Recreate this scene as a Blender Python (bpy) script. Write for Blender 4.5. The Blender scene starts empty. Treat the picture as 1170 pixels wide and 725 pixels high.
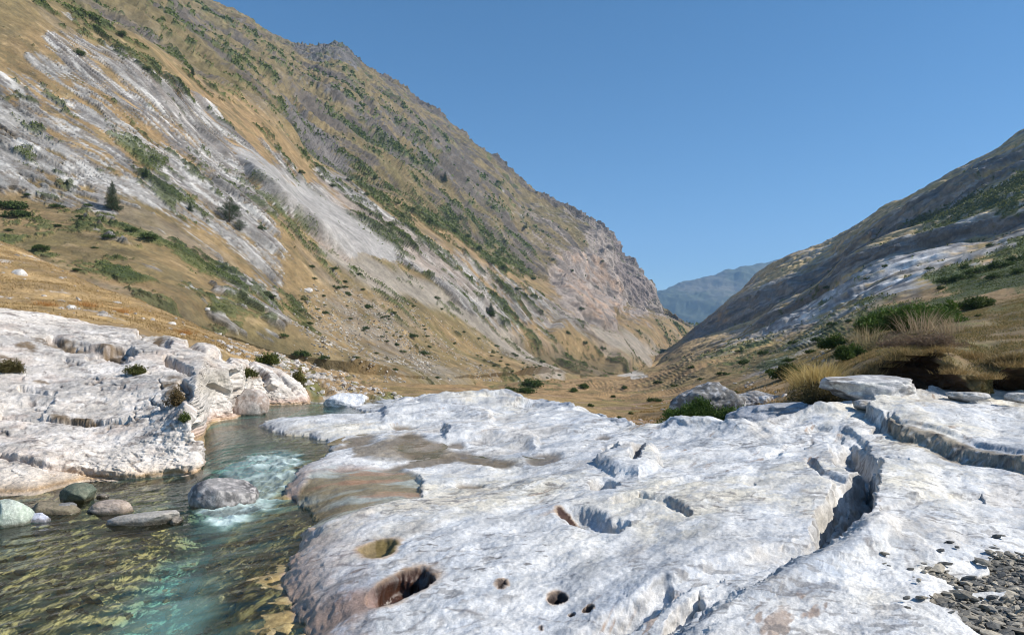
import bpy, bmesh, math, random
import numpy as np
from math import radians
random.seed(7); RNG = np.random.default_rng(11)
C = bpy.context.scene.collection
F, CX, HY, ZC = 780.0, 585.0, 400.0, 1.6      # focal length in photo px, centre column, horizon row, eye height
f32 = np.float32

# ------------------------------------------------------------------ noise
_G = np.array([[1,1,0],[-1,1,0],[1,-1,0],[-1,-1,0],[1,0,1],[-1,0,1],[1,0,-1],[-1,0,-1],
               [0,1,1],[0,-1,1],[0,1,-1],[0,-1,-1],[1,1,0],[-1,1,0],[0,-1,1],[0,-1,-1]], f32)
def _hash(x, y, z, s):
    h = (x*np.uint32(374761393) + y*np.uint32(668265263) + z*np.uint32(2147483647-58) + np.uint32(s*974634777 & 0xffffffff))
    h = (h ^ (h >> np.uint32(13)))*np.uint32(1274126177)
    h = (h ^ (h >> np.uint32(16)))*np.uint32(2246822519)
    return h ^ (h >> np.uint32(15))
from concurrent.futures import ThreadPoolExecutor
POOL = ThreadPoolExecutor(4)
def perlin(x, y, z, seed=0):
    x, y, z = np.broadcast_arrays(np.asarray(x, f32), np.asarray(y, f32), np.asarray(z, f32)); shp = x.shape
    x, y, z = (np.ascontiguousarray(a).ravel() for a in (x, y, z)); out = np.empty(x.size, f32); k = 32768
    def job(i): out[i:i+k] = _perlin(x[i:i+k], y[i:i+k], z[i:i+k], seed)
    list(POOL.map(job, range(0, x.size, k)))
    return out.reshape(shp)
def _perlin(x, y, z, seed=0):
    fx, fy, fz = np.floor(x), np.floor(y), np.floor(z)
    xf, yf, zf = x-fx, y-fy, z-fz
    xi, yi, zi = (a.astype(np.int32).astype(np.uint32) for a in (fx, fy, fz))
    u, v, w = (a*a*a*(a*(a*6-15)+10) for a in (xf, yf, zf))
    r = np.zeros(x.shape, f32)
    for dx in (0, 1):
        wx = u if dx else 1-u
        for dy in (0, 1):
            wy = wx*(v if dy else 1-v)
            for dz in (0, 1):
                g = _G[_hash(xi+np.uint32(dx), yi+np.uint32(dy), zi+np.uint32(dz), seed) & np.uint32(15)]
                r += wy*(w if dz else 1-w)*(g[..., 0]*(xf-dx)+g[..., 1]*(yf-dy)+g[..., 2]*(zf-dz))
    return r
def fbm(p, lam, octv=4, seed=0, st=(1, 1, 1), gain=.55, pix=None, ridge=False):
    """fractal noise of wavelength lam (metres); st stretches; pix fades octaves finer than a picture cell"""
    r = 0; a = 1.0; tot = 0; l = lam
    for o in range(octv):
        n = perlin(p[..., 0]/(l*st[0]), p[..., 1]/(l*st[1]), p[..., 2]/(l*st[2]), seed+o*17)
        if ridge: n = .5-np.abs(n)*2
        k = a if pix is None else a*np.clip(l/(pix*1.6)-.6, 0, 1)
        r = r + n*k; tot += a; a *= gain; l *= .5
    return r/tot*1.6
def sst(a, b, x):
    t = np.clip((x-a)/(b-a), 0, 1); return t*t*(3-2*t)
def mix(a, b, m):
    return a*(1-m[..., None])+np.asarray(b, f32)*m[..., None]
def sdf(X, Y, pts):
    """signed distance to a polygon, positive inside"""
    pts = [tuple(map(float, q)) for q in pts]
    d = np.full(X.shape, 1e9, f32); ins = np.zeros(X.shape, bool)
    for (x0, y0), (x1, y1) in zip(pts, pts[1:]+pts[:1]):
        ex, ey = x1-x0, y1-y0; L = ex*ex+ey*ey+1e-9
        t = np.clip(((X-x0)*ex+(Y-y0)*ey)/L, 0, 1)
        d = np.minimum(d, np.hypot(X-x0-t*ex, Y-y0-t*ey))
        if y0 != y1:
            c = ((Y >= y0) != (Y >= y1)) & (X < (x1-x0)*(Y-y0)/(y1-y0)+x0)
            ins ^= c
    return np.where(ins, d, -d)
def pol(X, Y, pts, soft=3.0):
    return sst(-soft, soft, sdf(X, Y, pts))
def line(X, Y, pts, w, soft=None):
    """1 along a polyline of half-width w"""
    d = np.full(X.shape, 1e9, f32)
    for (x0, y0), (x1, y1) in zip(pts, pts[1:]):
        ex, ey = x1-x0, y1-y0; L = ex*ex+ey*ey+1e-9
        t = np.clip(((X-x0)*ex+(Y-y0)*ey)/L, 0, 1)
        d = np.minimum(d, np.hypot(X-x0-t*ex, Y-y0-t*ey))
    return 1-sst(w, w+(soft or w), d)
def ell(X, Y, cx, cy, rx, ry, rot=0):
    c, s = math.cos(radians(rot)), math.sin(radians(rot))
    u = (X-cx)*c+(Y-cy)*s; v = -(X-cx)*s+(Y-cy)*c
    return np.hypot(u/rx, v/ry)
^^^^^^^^
* **Written problem**: Reproduce each line word for word and drop the pictures.

* **Task response**:
Recreate this scene as a Blender Python (bpy) script. Write for Blender 4.5. The Blender scene starts empty. Treat the picture as 1170 pixels wide and 725 pixels high.
import bpy, bmesh, math, random
import numpy as np
from math import radians
random.seed(7); RNG = np.random.default_rng(11)
C = bpy.context.scene.collection
F, CX, HY, ZC = 780.0, 585.0, 400.0, 1.6      # focal length in photo px, centre column, horizon row, eye height
f32 = np.float32

# ------------------------------------------------------------------ noise
_G = np.array([[1,1,0],[-1,1,0],[1,-1,0],[-1,-1,0],[1,0,1],[-1,0,1],[1,0,-1],[-1,0,-1],
               [0,1,1],[0,-1,1],[0,1,-1],[0,-1,-1],[1,1,0],[-1,1,0],[0,-1,1],[0,-1,-1]], f32)
def _hash(x, y, z, s):
    h = (x*np.uint32(374761393) + y*np.uint32(668265263) + z*np.uint32(2147483647-58) + np.uint32(s*974634777 & 0xffffffff))
    h = (h ^ (h >> np.uint32(13)))*np.uint32(1274126177)
    h = (h ^ (h >> np.uint32(16)))*np.uint32(2246822519)
    return h ^ (h >> np.uint32(15))
from concurrent.futures import ThreadPoolExecutor
POOL = ThreadPoolExecutor(4)
def perlin(x, y, z, seed=0):
    x, y, z = np.broadcast_arrays(np.asarray(x, f32), np.asarray(y, f32), np.asarray(z, f32)); shp = x.shape
    x, y, z = (np.ascontiguousarray(a).ravel() for a in (x, y, z)); out = np.empty(x.size, f32); k = 32768
    def job(i): out[i:i+k] = _perlin(x[i:i+k], y[i:i+k], z[i:i+k], seed)
    list(POOL.map(job, range(0, x.size, k)))
    return out.reshape(shp)
def _perlin(x, y, z, seed=0):
    fx, fy, fz = np.floor(x), np.floor(y), np.floor(z)
    xf, yf, zf = x-fx, y-fy, z-fz
    xi, yi, zi = (a.astype(np.int32).astype(np.uint32) for a in (fx, fy, fz))
    u, v, w = (a*a*a*(a*(a*6-15)+10) for a in (xf, yf, zf))
    r = np.zeros(x.shape, f32)
    for dx in (0, 1):
        wx = u if dx else 1-u
        for dy in (0, 1):
            wy = wx*(v if dy else 1-v)
            for dz in (0, 1):
                g = _G[_hash(xi+np.uint32(dx), yi+np.uint32(dy), zi+np.uint32(dz), seed) & np.uint32(15)]
                r += wy*(w if dz else 1-w)*(g[..., 0]*(xf-dx)+g[..., 1]*(yf-dy)+g[..., 2]*(zf-dz))
    return r
def fbm(p, lam, octv=4, seed=0, st=(1, 1, 1), gain=.55, pix=None, ridge=False):
    """fractal noise of wavelength lam (metres); st stretches; pix fades octaves finer than a picture cell"""
    r = 0; a = 1.0; tot = 0; l = lam
    for o in range(octv):
        n = perlin(p[..., 0]/(l*st[0]), p[..., 1]/(l*st[1]), p[..., 2]/(l*st[2]), seed+o*17)
        if ridge: n = .5-np.abs(n)*2
        k = a if pix is None else a*np.clip(l/(pix*1.6)-.6, 0, 1)
        r = r + n*k; tot += a; a *= gain; l *= .5
    return r/tot*1.6
def sst(a, b, x):
    t = np.clip((x-a)/(b-a), 0, 1); return t*t*(3-2*t)
def mix(a, b, m):
    return a*(1-m[..., None])+np.asarray(b, f32)*m[..., None]
def sdf(X, Y, pts):
    """signed distance to a polygon, positive inside"""
    pts = [tuple(map(float, q)) for q in pts]
    d = np.full(X.shape, 1e9, f32); ins = np.zeros(X.shape, bool)
    for (x0, y0), (x1, y1) in zip(pts, pts[1:]+pts[:1]):
        ex, ey = x1-x0, y1-y0; L = ex*ex+ey*ey+1e-9
        t = np.clip(((X-x0)*ex+(Y-y0)*ey)/L, 0, 1)
        d = np.minimum(d, np.hypot(X-x0-t*ex, Y-y0-t*ey))
        if y0 != y1:
            c = ((Y >= y0) != (Y >= y1)) & (X < (x1-x0)*(Y-y0)/(y1-y0)+x0)
            ins ^= c
    return np.where(ins, d, -d)
def pol(X, Y, pts, soft=3.0):
    return sst(-soft, soft, sdf(X, Y, pts))
def line(X, Y, pts, w, soft=None):
    """1 along a polyline of half-width w"""
    d = np.full(X.shape, 1e9, f32)
    for (x0, y0), (x1, y1) in zip(pts, pts[1:]):
        ex, ey = x1-x0, y1-y0; L = ex*ex+ey*ey+1e-9
        t = np.clip(((X-x0)*ex+(Y-y0)*ey)/L, 0, 1)
        d = np.minimum(d, np.hypot(X-x0-t*ex, Y-y0-t*ey))
    return 1-sst(w, w+(soft or w), d)
def ell(X, Y, cx, cy, rx, ry, rot=0):
    c, s = math.cos(radians(rot)), math.sin(radians(rot))
    u = (X-cx)*c+(Y-cy)*s; v = -(X-cx)*s+(Y-cy)*c
    return np.hypot(u/rx, v/ry)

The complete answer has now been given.